An auctioneering firm controlled by the Fianna Fáil chairman of Wexford County Council, Mr Lorcan Allen, has received substantial fees in recent years from the council for work which has never been put out to public tender.
This is in breach of Department of Finance guidelines which insist that there should always be open competition for such work.
Wexford County Council has confirmed that this contract has never been put out to public tender.
Mr Allen's firm, Allen and Kenny, received €44,132 last year and more than €112,000 since 1999 for services relating to the acquisition and disposal of land for the council's housing department.
In response to queries from The Irish Times, the council has confirmed that Allen and Kenny has been engaged by Wexford County Council on an ongoing basis for in excess of 20 years.
"The contract was not put out to public tender at any stage, but there are a number of other firms used by Wexford County Council on a regular basis also."
However the Department of Finance's Public Procurement Guidelines of 1994 state:
"It is a basic principle of Government procurement that a procedure based on competitive tendering should always be used, unless exceptional circumstances apply, in which case the approval of the GCC [Government Contracts Committee\] must always be obtained."
The Department confirmed last week that these guidelines applied to local authorities as well as to Government Departments and State bodies.
According to a spokeswoman for the council, this issue has never been raised with the council.
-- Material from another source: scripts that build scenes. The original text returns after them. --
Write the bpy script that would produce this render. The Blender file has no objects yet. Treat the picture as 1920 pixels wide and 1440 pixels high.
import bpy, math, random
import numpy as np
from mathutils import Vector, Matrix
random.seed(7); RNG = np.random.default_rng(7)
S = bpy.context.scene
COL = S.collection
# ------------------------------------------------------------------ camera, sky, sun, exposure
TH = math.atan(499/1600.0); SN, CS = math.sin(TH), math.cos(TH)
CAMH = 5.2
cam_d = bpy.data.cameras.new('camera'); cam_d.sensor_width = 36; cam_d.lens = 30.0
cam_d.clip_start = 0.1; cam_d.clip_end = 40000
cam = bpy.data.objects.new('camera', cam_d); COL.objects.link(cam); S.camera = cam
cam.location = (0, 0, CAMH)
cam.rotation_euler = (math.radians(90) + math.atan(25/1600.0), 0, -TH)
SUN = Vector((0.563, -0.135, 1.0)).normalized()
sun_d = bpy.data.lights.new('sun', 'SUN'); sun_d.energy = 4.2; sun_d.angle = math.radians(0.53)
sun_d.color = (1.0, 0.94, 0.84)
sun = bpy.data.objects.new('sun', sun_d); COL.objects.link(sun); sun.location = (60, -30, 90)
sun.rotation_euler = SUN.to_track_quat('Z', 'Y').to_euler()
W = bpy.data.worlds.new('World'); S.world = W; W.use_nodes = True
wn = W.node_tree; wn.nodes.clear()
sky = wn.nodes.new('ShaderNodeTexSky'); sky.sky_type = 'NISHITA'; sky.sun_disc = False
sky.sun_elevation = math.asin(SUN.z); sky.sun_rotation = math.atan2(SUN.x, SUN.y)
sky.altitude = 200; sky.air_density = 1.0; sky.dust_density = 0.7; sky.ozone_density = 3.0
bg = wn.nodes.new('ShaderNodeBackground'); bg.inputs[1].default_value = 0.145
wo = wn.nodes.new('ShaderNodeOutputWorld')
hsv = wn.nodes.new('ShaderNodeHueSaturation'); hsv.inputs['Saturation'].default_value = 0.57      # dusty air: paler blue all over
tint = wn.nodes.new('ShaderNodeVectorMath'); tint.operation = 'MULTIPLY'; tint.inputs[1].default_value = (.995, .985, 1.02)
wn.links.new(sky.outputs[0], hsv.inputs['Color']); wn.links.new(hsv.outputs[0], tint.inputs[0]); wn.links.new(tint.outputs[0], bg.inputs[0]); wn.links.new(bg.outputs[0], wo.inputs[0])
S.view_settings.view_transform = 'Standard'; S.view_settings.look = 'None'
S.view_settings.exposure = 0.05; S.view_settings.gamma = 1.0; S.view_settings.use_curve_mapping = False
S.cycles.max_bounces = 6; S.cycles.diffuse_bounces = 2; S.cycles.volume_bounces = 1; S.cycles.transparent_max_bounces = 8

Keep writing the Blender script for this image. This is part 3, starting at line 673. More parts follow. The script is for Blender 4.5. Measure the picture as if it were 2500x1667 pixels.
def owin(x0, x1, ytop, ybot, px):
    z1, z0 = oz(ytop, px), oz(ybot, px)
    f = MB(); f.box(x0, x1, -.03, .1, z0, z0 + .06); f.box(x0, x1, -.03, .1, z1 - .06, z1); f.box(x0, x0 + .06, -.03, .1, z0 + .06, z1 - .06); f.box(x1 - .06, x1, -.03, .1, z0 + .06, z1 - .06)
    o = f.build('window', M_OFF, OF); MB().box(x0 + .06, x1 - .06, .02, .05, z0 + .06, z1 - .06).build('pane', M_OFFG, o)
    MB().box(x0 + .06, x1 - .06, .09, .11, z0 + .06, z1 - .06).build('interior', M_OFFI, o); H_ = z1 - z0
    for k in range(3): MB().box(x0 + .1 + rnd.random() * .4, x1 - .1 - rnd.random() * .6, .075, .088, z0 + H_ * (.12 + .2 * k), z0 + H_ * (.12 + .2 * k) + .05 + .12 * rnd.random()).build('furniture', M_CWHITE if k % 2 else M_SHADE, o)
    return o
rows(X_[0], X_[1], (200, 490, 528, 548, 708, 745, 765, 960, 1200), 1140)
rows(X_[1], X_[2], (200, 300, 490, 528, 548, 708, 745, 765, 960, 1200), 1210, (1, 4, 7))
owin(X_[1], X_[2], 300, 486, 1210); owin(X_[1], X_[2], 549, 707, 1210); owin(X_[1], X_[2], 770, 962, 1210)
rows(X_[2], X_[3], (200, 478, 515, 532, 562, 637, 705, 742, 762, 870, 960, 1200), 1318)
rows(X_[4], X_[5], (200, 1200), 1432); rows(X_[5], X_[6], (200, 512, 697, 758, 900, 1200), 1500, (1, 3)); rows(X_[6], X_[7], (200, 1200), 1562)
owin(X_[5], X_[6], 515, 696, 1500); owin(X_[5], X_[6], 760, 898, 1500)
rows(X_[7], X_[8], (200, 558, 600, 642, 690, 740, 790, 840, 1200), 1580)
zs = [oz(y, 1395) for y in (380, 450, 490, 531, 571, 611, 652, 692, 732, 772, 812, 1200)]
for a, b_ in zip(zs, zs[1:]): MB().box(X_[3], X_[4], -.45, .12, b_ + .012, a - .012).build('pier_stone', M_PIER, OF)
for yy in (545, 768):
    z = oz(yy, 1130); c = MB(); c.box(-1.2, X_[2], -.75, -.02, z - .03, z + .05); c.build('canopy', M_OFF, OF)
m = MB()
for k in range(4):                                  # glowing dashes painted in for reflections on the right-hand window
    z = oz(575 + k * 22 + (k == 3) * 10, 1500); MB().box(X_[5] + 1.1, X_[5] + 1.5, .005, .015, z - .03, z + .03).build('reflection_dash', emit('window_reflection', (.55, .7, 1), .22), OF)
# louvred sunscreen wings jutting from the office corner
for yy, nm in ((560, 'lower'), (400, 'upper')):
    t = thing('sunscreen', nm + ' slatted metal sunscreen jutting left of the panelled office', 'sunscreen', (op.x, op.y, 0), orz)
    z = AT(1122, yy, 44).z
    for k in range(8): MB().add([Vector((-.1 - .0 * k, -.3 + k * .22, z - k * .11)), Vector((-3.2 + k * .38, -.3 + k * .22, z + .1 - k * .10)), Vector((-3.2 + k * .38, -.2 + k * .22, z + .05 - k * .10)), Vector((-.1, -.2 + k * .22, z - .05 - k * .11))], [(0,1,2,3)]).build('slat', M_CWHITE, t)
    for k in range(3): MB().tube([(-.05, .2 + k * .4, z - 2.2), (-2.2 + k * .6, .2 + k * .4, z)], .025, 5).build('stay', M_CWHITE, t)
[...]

The work - typically buying land for housing or selling local authority houses - was allocated among different firms "based on local knowledge of the auctioneers", and fees were negotiated and agreed for each particular job.
She did not believe the matter had ever been discussed with the Department or with the Government Contracts Committee.
Wexford County Council complies with EU regulations obliging it to hold competitions for very substantial contracts through advertising them in EU journals and inviting tenders.
However some of the arrangements it has with service providers for smaller amounts of work - including auctioneering services - predate the Department's 1994 guidelines and the informal method of allocating this work has not changed.
Mr Allen, a Dáil deputy from 1961 to 1982, said yesterday that he had never heard any suggestion that the Department of Finance had guidelines which suggested this work go out to tender. Wexford County Council used "a half dozen firms" for such work, he said, and there was no question of his firm getting what he called "VIP treatment".
A Fianna Fáil member of Gorey Town Commissioners, Mr Malcolm Byrne, yesterday called on the council to put this work out to public tender.
"When you are looking at that amount of money it should be put out to public tender. If Lorcan Allen wins these contracts after public tender, then well and good," he said.
Allen and Kenny handled less that a quarter of the housing department's requirements last year, according to the council, and handled none of the work required by the water services or roads departments.
According to the council, Allen and Kenny Auctioneers was paid €20,357 in 1999, €12,616.90 in 2000, €35,654 in 2001 and €44,132.90 in 2002. This makes a total of €112,761.79 in these four years.
No payments have yet been made in 2003.